One day we were returning to our house from Fort Cochin in an autorickshaw. The driver of the auto was a particularly kamikaze driver - we were all holding on tightly as he swerved around buses into oncoming traffic, honked at cars that were slowing him down and yelled at motorcyclists (and the family of 5 hanging off the motorcycle) that were unfortunate enough to be anywhere near us. Suddenly, without any warning, the driver swerved over to the curb, came to an abrupt halt out front of St Antony's, jumped out of the rickshaw, and in about 20 seconds had purchased a candle, lit it, placed it on the alter outside with a quick prayer - leapt back in the rickshaw and carried us on our way. We all felt so much better (not!) as he plunged us back into the thick of oncoming traffic. We did, however, make it home safely, so buddy obviously had his priorities in order. This has to be the first time in history that an Indian rickshaw driver said a prayer while driving, it is usually the passengers in the back doing the praying!

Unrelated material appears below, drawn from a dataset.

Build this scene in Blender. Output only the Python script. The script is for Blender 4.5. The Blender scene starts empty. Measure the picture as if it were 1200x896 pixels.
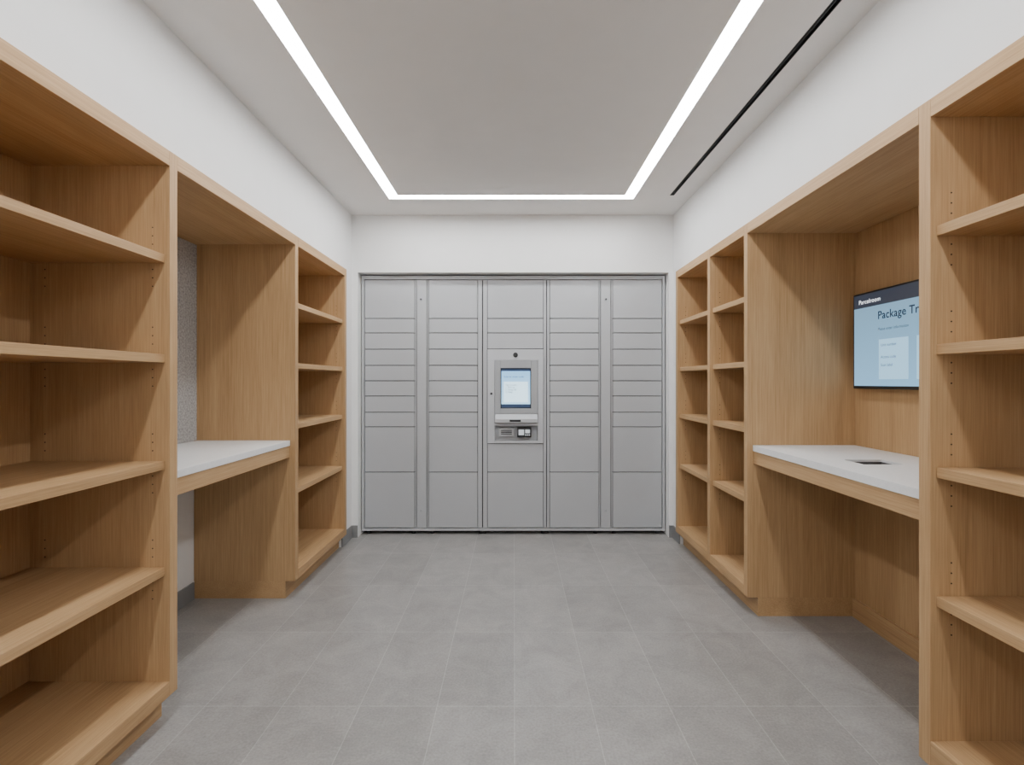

"I was driving home early Sunday morning through Bakersfield, Listening to gospel music on the colored radio station, And the preacher said 'You know, you always have the Lord by your side', And I was so pleased to be informed of this, That I ran 20 red lights in His honor, Thank you Jesus, thank you Lord!"

This is our 100th blog post! Can we yak, or what?

2 comments:

Murray A said...

I thought you guys were incognito for a few days celebrating your birthday at some luxury resort by the seaside!

Laurel Bailey said...

Two gorgeous days on the beach in Alleppey but we had to leave you with a new post before we buggered off. The Arabian Sea was a little too tumultuous for swimming this time of year (monsoon season) but the beach was spectacular, the little house quite comfortable and the food delivered 3x a day was tasty too. Couldn't ask for better!